Book Review: Recursion by Blake Crouch
(Four Stars)
“Time is an illusion, a construct made out of human memory. There’s no such thing as the past, the present, or the future. It’s all happening now.”
A compelling look at the nature of time and memory and what happens when people manipulate it. Believable protagonists find themselves in unthinkable situations: one as perpetrator, one as victim.
“Can this procedure—dying in the deprivation tank as a memory reactivates—actually alter the past?” “There is no past.” “That’s crazy.” “What? You can have your theories, but I can’t have mine?” “Explain.” “You said it yourself. ‘Now’ is just an illusion, an accident of how our brains process reality.”
Folded timeline, but then it must be. Escalating doom and a ticking clock impel the protagonists and reader toward a really big train wreck.
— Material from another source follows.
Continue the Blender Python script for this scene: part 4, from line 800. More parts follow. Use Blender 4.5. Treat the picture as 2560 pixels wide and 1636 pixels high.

Over and over. They more they try to avoid it, the worse it looms.
“If memories can simply change. What, then, is real? And if the answer is nothing, where does that leave us?”
Interestingly, the characters seem to have free will. When left to repeat their lives, they repeat them … exactly.
“In this moment, he is a man without memory.”
Quibble: Twice Barry finds himself without any memory. That is not provided for within the construct of the plot and throws the reader out of the spell of the story.
“Life with a cheat code isn’t life. Our existence isn’t something to be engineered or optimized for the avoidance of pain. That’s what it is to be human—the beauty and the pain, each meaningless without the other.”